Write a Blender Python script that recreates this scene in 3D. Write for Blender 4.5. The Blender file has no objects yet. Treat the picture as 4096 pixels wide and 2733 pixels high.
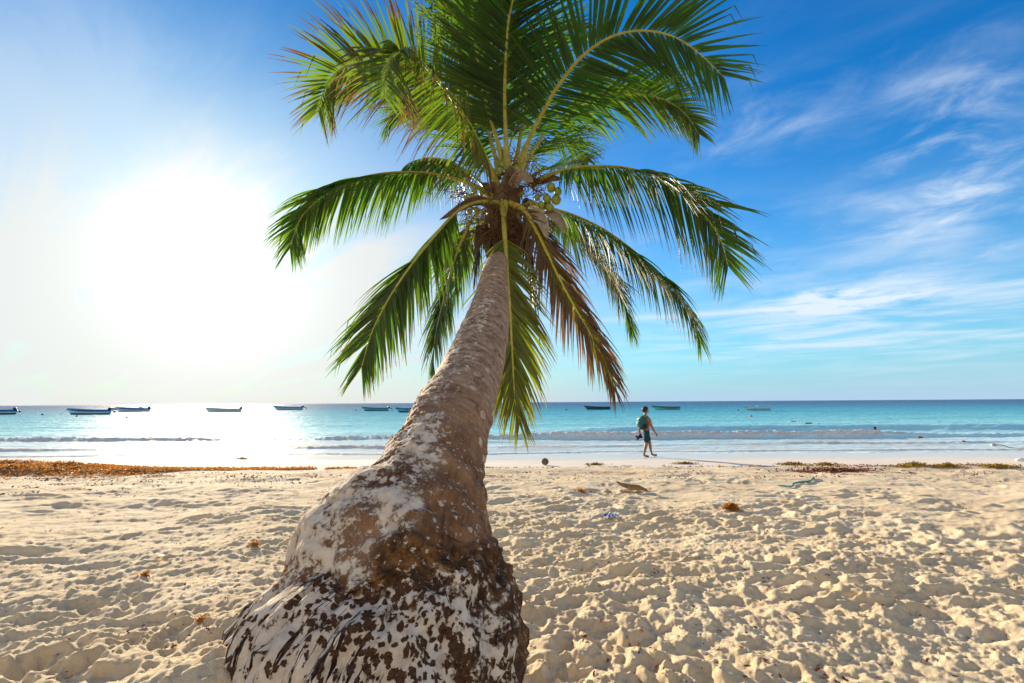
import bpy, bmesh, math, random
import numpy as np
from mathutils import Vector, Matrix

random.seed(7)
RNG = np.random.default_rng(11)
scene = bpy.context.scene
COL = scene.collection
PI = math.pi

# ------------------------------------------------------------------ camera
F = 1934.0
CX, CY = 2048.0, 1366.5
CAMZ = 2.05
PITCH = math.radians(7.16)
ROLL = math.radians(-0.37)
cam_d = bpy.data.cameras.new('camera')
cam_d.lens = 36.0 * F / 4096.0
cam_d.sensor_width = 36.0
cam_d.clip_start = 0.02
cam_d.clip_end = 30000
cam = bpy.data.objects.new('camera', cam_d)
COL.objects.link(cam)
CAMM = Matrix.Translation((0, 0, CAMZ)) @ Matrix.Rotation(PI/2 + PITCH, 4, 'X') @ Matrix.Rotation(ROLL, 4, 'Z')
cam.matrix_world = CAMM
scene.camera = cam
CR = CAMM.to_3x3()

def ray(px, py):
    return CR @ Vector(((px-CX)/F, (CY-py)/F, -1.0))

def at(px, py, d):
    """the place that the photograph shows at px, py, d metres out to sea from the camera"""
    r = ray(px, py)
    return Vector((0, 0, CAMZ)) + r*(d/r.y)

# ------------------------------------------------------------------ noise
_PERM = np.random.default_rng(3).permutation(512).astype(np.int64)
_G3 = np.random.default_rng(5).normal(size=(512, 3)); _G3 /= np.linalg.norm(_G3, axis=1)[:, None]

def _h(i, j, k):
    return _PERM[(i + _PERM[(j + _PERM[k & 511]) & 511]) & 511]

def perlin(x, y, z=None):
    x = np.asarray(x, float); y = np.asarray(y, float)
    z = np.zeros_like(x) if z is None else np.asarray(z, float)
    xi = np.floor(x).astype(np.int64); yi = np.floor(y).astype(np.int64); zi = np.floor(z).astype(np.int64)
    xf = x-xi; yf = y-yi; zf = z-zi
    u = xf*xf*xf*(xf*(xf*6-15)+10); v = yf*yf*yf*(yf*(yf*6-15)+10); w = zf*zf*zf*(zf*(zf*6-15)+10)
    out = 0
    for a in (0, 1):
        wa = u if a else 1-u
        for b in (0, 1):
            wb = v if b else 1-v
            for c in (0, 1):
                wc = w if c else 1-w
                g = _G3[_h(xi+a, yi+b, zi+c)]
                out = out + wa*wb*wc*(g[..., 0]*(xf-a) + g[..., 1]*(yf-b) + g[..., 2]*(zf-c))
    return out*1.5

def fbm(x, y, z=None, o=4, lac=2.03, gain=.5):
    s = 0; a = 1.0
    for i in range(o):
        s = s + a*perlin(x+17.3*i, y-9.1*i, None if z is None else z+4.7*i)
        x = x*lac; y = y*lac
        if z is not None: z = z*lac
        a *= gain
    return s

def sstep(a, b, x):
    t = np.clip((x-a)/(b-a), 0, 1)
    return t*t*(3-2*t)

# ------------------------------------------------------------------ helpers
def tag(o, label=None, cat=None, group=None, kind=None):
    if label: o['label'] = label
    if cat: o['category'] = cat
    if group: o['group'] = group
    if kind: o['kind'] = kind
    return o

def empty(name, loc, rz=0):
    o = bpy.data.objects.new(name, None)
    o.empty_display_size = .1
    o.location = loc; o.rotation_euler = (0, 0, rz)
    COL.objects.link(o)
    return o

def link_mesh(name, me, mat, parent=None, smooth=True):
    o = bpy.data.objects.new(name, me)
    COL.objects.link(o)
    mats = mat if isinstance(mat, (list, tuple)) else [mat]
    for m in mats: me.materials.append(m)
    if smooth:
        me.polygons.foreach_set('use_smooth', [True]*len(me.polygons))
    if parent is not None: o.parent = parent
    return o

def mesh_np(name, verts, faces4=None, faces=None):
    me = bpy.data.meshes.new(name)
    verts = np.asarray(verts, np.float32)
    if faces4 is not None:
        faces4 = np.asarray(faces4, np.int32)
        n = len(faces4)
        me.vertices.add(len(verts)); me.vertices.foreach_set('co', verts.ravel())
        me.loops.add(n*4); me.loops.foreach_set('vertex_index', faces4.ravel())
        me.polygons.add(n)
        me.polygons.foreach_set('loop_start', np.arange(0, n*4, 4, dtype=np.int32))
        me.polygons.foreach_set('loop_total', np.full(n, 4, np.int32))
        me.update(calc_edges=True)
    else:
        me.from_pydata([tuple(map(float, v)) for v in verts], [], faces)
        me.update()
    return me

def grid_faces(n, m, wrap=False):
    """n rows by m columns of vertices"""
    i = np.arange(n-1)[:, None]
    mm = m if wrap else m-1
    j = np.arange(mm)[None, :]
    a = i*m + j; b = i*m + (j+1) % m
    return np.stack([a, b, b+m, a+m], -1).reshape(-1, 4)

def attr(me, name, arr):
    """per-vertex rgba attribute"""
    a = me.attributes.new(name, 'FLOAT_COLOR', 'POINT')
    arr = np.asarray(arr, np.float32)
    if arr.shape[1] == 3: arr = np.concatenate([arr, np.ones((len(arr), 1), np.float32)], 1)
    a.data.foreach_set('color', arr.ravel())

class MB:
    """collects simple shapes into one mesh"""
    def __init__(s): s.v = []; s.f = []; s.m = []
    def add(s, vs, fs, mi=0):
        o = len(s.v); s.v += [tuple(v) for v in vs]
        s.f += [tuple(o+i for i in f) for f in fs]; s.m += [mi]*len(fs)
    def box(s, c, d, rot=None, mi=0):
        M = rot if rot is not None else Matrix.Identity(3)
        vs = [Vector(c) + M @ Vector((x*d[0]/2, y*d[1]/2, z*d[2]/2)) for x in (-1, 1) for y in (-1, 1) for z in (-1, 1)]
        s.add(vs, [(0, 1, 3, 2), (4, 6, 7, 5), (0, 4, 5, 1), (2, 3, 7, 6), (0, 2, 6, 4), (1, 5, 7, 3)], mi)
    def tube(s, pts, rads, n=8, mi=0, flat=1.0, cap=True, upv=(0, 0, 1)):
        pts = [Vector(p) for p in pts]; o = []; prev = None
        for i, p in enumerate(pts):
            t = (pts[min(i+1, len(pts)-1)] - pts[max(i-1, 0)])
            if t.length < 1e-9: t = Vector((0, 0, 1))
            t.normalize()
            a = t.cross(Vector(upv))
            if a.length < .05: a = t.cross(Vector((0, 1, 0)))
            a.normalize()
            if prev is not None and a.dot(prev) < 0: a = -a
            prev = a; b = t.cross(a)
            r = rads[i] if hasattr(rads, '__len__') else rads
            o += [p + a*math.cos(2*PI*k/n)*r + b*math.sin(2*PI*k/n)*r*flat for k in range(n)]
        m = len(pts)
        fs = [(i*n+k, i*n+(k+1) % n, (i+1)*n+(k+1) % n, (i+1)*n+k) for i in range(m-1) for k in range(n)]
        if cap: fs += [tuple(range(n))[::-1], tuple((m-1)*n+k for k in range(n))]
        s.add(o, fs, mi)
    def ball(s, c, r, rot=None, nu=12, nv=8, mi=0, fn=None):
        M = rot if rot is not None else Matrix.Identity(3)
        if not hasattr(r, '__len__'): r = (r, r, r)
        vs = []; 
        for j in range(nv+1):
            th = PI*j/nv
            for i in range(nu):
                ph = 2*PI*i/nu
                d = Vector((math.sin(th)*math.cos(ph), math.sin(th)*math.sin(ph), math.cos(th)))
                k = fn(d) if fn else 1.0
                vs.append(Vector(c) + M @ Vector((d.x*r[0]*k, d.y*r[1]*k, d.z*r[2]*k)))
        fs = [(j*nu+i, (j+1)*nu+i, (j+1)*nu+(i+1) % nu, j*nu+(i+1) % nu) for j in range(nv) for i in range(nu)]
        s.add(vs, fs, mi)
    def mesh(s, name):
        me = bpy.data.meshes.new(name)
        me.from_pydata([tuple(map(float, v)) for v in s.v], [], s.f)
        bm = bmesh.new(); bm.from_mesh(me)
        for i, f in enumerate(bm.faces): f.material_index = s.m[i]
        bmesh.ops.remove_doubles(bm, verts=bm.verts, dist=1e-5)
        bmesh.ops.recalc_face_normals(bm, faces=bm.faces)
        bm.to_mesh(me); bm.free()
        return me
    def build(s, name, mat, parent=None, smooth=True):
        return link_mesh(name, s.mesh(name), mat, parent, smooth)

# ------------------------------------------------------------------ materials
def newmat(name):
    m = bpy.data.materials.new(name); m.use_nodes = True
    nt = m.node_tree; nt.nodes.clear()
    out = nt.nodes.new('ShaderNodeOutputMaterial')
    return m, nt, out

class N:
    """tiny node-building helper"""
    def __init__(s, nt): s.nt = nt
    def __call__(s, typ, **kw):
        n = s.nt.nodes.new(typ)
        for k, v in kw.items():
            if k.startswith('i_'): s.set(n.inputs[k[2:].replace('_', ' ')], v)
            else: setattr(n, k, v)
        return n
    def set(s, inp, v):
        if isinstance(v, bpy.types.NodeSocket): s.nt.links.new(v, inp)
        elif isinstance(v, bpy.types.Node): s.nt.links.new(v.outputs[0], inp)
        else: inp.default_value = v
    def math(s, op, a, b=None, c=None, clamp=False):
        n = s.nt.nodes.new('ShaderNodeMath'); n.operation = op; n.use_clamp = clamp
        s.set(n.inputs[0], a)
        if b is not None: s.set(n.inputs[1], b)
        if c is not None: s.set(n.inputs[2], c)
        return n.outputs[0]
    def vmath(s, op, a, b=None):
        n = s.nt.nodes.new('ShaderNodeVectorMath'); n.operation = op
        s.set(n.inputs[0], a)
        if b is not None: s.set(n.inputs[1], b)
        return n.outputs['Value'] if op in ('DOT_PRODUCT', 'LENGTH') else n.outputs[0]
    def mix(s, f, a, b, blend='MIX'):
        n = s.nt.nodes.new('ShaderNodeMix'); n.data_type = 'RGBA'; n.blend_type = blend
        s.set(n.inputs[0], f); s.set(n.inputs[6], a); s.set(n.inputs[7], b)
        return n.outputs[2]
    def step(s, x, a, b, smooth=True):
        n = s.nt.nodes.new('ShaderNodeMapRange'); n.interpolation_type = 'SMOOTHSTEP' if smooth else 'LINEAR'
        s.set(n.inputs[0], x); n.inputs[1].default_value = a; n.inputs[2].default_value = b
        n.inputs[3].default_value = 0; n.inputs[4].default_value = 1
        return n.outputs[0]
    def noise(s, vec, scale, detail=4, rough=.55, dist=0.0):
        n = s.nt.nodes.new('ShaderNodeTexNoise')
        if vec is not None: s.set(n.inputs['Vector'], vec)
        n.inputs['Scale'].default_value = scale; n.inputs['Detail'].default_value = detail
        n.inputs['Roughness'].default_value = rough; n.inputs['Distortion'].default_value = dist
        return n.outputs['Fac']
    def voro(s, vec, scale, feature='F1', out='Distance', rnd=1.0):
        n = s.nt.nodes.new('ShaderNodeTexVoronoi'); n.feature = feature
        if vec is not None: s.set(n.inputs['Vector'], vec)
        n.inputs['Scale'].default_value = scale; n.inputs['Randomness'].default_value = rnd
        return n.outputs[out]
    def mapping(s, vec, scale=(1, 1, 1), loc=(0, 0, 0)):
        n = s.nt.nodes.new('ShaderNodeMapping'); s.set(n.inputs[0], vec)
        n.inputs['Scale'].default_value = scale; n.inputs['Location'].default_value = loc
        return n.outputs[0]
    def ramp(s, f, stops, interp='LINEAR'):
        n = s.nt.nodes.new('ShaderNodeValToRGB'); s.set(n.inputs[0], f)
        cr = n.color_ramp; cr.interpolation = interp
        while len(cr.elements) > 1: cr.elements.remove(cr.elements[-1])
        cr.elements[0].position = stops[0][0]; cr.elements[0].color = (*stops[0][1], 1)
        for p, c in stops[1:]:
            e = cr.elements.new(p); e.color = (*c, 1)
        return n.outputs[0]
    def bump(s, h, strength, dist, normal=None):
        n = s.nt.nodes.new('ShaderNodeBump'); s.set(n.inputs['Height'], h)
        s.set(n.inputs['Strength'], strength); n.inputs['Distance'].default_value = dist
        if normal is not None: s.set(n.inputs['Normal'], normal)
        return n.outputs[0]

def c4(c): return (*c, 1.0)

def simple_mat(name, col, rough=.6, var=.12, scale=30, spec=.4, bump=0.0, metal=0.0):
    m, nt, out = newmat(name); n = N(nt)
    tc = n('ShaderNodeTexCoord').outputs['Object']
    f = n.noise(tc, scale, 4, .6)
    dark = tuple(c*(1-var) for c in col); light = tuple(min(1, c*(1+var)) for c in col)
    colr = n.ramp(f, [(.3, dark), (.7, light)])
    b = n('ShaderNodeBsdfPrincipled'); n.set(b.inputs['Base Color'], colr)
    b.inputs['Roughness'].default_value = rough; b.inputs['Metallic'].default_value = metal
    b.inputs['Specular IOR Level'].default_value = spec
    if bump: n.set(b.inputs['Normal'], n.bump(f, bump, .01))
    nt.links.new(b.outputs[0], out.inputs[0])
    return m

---

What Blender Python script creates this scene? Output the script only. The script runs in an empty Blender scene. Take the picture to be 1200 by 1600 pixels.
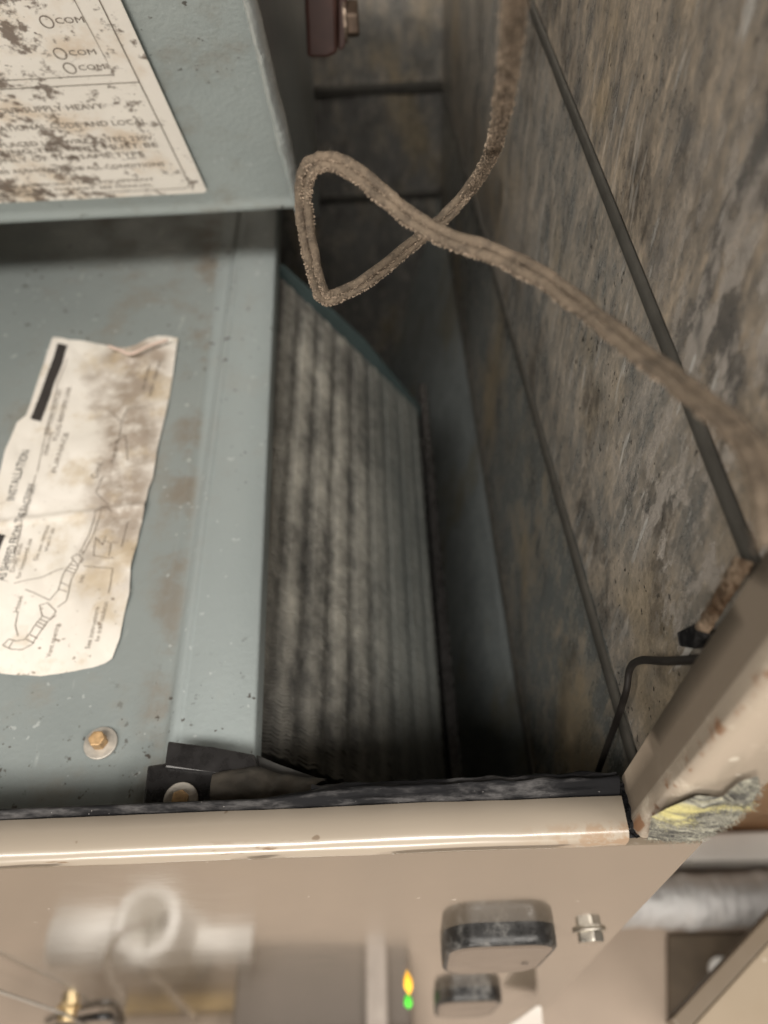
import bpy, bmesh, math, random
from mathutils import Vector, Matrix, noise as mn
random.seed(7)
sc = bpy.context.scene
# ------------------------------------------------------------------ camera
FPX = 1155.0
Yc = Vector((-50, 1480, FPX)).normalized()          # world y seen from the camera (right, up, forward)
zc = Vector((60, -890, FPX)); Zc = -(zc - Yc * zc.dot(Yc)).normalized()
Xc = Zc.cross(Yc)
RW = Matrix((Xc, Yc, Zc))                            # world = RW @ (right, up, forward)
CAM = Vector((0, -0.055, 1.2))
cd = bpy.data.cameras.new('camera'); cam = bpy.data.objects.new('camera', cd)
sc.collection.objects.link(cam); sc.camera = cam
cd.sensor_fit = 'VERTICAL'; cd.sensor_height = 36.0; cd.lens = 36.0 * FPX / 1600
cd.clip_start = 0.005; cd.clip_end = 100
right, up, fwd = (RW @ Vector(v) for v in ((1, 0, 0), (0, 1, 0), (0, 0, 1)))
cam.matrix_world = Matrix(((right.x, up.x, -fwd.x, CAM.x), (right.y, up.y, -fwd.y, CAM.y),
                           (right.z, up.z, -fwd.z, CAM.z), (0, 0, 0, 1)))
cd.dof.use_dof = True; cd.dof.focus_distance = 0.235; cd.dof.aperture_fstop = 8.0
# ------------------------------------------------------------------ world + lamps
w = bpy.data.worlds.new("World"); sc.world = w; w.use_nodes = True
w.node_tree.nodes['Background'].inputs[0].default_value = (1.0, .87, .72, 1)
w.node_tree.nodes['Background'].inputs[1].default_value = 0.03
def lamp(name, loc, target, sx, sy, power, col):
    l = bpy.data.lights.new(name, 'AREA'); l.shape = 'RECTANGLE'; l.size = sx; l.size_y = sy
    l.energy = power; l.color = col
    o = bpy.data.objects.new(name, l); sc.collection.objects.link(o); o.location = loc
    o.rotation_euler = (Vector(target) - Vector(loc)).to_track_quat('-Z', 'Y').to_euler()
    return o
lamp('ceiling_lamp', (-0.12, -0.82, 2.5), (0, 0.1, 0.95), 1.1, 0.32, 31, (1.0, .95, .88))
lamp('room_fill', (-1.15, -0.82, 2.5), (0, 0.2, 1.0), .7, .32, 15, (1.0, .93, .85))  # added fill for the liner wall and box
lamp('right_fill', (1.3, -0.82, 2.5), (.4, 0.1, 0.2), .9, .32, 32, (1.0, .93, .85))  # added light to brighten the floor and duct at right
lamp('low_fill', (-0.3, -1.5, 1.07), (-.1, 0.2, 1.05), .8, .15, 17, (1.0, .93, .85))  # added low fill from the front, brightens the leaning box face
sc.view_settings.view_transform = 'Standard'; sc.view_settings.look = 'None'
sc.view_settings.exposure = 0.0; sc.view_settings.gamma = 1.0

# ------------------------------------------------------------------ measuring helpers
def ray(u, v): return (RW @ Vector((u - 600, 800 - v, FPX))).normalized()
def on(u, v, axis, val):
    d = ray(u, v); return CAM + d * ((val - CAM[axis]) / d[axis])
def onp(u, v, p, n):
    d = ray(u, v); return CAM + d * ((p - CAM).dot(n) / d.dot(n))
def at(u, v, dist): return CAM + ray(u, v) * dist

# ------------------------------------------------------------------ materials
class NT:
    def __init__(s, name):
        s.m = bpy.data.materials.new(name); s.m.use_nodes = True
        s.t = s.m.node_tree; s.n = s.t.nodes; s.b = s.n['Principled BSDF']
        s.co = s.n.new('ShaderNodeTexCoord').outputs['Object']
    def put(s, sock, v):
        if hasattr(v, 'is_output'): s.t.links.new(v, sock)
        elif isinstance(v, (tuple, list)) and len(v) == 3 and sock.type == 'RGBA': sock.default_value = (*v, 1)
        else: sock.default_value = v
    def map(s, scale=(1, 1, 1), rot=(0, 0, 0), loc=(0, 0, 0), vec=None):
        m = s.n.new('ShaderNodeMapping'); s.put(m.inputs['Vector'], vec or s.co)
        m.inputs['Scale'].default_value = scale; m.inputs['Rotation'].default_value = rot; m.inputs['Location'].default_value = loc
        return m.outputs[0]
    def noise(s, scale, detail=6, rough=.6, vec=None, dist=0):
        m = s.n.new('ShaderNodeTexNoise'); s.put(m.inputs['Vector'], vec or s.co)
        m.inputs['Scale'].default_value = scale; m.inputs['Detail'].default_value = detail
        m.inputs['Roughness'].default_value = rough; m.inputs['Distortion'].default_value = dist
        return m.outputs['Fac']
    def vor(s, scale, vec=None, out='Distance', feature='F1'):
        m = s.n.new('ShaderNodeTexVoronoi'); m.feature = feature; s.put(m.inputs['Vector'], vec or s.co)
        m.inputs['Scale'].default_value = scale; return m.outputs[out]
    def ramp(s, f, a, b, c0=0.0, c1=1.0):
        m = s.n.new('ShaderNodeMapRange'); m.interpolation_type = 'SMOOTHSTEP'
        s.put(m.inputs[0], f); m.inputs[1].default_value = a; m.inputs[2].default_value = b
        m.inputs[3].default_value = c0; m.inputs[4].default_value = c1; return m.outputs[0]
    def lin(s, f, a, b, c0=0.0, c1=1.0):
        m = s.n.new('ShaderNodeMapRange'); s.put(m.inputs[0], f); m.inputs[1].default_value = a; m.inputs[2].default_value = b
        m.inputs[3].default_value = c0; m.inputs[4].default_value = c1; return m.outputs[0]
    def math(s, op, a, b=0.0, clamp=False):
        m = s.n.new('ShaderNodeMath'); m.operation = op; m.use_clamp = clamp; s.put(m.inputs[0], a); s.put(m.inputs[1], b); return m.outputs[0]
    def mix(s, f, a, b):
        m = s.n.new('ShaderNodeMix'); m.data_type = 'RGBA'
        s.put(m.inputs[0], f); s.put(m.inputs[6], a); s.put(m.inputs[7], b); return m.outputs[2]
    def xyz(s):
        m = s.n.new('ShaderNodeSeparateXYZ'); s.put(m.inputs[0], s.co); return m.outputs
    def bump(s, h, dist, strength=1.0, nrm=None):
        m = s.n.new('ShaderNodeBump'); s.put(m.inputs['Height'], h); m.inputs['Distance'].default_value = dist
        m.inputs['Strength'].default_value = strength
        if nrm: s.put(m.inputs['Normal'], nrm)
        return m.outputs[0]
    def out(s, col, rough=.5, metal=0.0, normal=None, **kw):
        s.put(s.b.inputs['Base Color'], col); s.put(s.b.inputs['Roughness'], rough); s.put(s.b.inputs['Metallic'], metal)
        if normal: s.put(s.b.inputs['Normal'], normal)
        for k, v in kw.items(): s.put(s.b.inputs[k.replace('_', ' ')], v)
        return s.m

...

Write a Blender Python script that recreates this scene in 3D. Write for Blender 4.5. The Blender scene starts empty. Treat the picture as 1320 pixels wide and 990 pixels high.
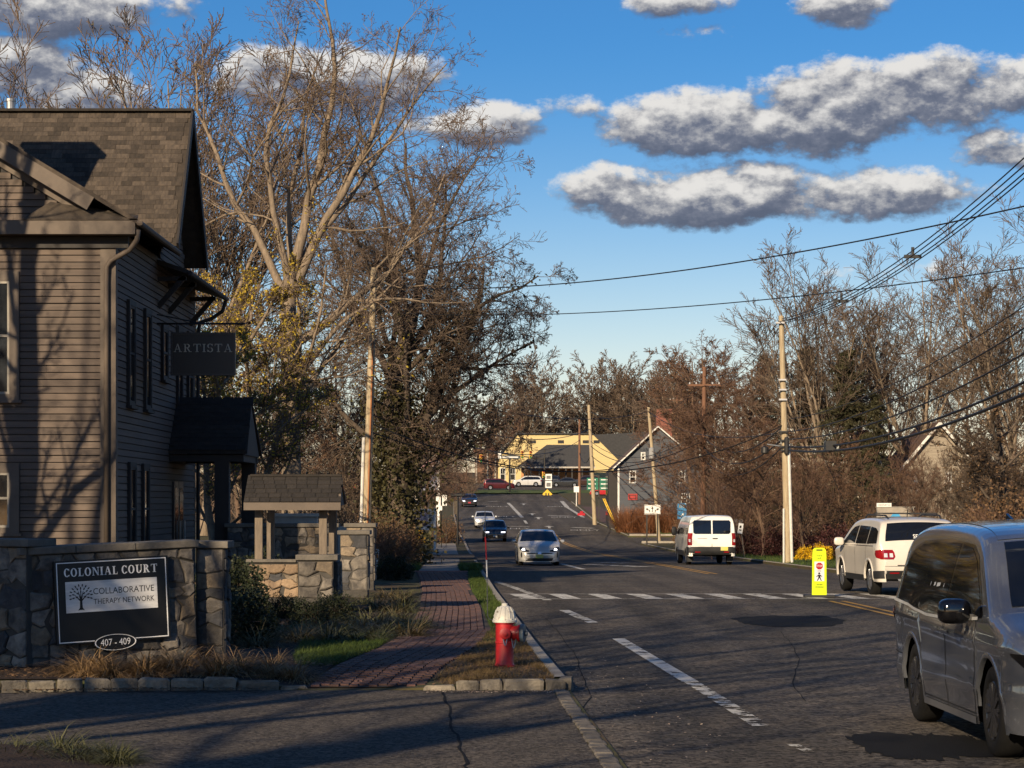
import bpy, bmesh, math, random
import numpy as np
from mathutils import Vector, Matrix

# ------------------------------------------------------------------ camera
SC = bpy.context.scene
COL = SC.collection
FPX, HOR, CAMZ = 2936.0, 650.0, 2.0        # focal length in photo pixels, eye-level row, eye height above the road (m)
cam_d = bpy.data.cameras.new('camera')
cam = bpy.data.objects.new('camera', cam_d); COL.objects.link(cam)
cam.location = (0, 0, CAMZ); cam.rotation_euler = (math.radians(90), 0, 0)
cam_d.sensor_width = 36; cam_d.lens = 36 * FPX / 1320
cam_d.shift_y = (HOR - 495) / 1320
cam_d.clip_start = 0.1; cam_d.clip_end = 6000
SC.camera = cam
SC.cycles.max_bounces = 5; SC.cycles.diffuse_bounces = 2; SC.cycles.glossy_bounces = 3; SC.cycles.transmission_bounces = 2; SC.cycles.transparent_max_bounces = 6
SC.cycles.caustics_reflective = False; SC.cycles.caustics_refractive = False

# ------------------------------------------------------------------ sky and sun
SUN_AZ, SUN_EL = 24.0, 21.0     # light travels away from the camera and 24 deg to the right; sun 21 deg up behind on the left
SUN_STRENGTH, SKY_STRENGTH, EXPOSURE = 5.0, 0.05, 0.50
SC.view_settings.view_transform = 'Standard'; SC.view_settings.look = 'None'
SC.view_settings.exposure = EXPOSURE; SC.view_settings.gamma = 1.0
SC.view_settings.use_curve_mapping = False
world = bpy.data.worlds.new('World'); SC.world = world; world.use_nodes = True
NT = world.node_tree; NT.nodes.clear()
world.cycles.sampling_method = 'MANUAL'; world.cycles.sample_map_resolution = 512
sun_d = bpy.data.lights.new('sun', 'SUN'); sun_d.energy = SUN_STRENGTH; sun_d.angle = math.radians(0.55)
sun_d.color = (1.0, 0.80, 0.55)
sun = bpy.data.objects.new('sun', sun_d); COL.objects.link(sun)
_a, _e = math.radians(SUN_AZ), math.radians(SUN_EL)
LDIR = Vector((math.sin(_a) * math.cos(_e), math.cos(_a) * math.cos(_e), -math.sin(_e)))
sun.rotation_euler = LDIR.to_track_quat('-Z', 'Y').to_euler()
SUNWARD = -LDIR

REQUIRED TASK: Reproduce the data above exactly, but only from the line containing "2733 pixels high." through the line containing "return Vector((0, 0, CAMZ)) + r*(d/r.y)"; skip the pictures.

RESULT:
Write a Blender Python script that recreates this scene in 3D. Write for Blender 4.5. The Blender file has no objects yet. Treat the picture as 4096 pixels wide and 2733 pixels high.
import bpy, bmesh, math, random
import numpy as np
from mathutils import Vector, Matrix

random.seed(7)
RNG = np.random.default_rng(11)
scene = bpy.context.scene
COL = scene.collection
PI = math.pi

# ------------------------------------------------------------------ camera
F = 1934.0
CX, CY = 2048.0, 1366.5
CAMZ = 2.05
PITCH = math.radians(7.16)
ROLL = math.radians(-0.37)
cam_d = bpy.data.cameras.new('camera')
cam_d.lens = 36.0 * F / 4096.0
cam_d.sensor_width = 36.0
cam_d.clip_start = 0.02
cam_d.clip_end = 30000
cam = bpy.data.objects.new('camera', cam_d)
COL.objects.link(cam)
CAMM = Matrix.Translation((0, 0, CAMZ)) @ Matrix.Rotation(PI/2 + PITCH, 4, 'X') @ Matrix.Rotation(ROLL, 4, 'Z')
cam.matrix_world = CAMM
scene.camera = cam
CR = CAMM.to_3x3()

def ray(px, py):
    return CR @ Vector(((px-CX)/F, (CY-py)/F, -1.0))

def at(px, py, d):
    """the place that the photograph shows at px, py, d metres out to sea from the camera"""
    r = ray(px, py)
    return Vector((0, 0, CAMZ)) + r*(d/r.y)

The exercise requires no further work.